Doch zunächst wurde das ursprünglich an erster Stelle vorgesehene Streichoktett B-Dur von Max Bruchs Streichoktett B-Dur nachgeholt. Kevin Zhu, Hina Khuong-Huu, die kurzfristigst eingesprungene Mira Wang und Karen Gomyo (Violinen), Lars Anders Tomter, Ulrich Eichenauer und Andreas Brantelid (Violoncelli) sowie Janne Saksala (Kontrabaß) offenbarten darin manche Parallelität zu Mendelssohns Opus 20, etwa die Aufwärtsbewegung zu Beginn, die Bruch freilich »von hinten«, also vom Kontrabaß aus, anfängt – Mendelssohns Finale läuft genau andersherum.

Ohne eigentliches Scherzo entwickelte Bruchs Unikat eine berückende Atmosphäre, nicht zuletzt, weil der solistisch immer wieder beflügelte Kevin Zhu wunderbar zu jubilieren wußte, sich aber stets wieder einfangen ließ – Oktett bleibt Oktett, auch hier wurde kein Konzertstück daraus. Im zweiten, dunkel beginnenden Satz (so ein Quartett der tiefen Stimmen gab es später bei Mendelssohn noch einmal) entstand eine dichte Stimmung mit Schicksalsmotiven. Violoncelli und Violen bildeten eine sichere Mitte in der harmonischen Geschlossenheit, bevor das Allegro molto im Finale vom Tremolo des Kontrabasses als Keimzelle befeuert wurde.

Abschlußbild: Musiker und Organisatoren, Photo: Moritzburg Festival, © Oliver Killig

Das war gleichzeitig der Ausblick auf das traditionelle Schlußstück, das sich nun nicht weiter hinauszögern ließ. Felix Mendelssohns Streichoktett Es-Dur, ein Jugendwerk, offenbarte mit Fiona Karen Gomyo, Fiona Khuong-Huu, Hina Khuong-Huu und Andrea Cicalese (Violinen), Ulrich Eichenauer und Lars Anders Tomter sowie Jan Vogler und Andreas Brantelid (Violoncelli) gerade im Scherzo eine Verwandtschaft zur Schauspielmusik des »Sommernachttraums«.
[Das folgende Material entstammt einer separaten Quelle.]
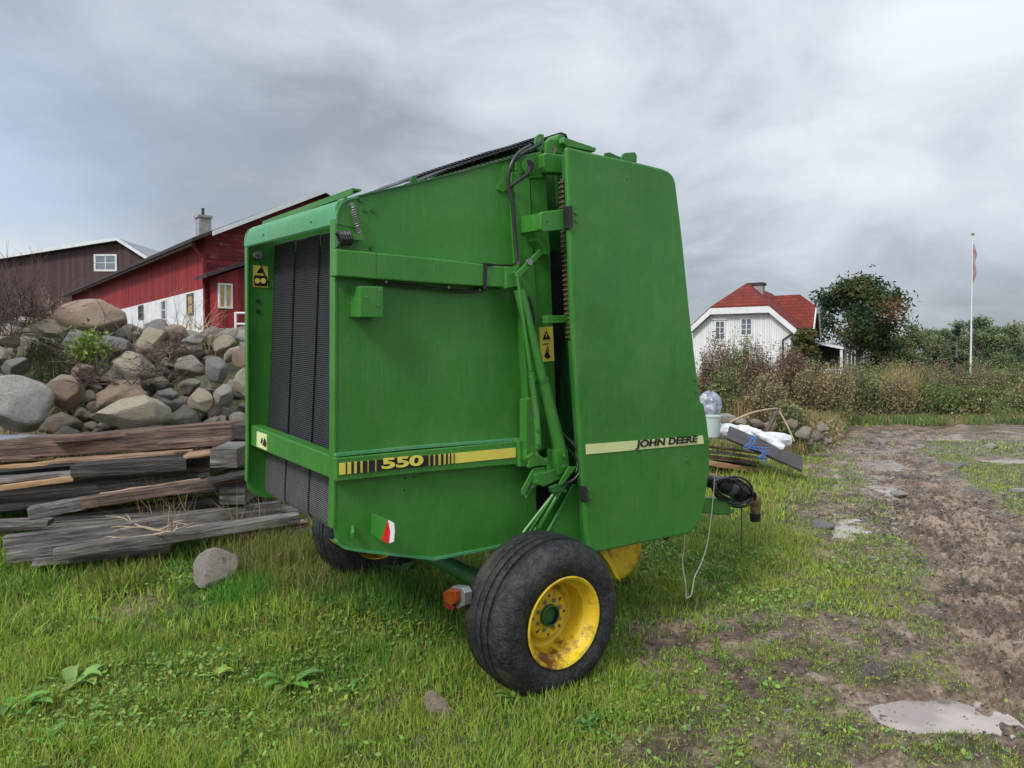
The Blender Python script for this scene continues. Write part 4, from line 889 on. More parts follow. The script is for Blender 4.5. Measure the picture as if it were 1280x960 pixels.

Freuen auf das nächste Jahr: Publikum in der Moritzburger Kirche, Photo: Moritzburg Festival, © Oliver Killig

Das Allegro moderato ma con fuoco begann mit aufsteigendem Motiv (aber in den Violinen) – viele mögen den MBF-Abschied so tief »im Ohr« haben, daß er unwillkürlich auftaucht, wenn Mendelssohns Opus 20 an anderer Stelle erklingt. Gelungen war auch das Gegenüber der gesanglichen, führenden Violine von Karen Gomyo und dem Duo der Violoncelli. Allerdings stellten gerade die beiden Ecksätze mit ihrer übermäßigen Verve dem wohlgefälligen Dvořák ein gewisses Unwohlsein gegenüber. Mögen sich manche oder viele von solchem Temperament mitreißen lassen, was es doch – selbst im Überschwang des Gefechts bzw. Abschiedes – mehr als zu laut.

24. August 2025, Wolfram Quellmalz

Das Moritzburg Festival 2016 findet vom 7. bis 23. August statt.